Wherever the word "Measure" appears in the entries, copy the whole line.

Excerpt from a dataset
····················
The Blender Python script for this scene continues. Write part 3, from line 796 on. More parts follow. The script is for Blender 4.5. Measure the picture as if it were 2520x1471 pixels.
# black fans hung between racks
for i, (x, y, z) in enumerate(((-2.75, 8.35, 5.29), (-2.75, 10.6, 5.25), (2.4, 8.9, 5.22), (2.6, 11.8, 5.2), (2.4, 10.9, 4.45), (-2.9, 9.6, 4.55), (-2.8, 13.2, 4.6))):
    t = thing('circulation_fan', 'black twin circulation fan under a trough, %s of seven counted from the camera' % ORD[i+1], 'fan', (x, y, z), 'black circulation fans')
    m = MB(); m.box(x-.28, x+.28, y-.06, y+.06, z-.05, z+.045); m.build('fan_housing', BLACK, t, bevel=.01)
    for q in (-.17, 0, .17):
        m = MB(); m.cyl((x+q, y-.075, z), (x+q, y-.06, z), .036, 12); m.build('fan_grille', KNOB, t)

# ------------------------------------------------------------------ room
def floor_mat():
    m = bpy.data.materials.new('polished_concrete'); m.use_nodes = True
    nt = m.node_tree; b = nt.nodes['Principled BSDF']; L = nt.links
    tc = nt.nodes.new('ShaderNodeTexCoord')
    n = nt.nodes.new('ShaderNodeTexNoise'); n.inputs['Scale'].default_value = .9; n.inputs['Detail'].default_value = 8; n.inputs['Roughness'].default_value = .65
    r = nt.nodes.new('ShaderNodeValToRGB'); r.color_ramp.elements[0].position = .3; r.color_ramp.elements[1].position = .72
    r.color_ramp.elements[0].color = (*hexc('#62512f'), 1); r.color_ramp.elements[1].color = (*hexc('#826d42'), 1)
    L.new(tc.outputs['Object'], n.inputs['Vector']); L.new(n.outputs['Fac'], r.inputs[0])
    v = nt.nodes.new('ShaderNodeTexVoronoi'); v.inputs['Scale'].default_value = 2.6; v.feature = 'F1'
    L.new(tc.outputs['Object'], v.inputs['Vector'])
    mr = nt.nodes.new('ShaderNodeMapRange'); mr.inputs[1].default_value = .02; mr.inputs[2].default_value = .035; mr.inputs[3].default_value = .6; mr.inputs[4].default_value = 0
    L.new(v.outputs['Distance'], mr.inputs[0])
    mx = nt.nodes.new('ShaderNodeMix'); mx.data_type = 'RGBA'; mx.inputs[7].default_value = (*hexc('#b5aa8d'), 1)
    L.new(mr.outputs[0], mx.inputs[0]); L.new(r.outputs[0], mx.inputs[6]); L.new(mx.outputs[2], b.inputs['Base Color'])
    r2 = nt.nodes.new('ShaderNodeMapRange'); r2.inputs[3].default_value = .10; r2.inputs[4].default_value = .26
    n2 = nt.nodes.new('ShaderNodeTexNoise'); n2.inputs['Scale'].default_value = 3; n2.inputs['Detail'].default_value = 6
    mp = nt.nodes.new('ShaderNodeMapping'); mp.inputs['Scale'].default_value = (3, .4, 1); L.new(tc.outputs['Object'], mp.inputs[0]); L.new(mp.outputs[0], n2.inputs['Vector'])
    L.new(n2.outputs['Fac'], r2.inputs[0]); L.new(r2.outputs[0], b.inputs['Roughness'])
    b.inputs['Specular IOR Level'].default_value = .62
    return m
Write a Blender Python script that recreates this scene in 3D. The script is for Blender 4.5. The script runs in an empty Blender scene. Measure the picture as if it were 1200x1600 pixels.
····················
# SOLUTION TO THE EXERCISE:
The Blender Python script for this scene continues. Write part 3, from line 796 on. More parts follow. The script is for Blender 4.5. Measure the picture as if it were 2520x1471 pixels.
Write a Blender Python script that recreates this scene in 3D. The script is for Blender 4.5. The script runs in an empty Blender scene. Measure the picture as if it were 1200x1600 pixels.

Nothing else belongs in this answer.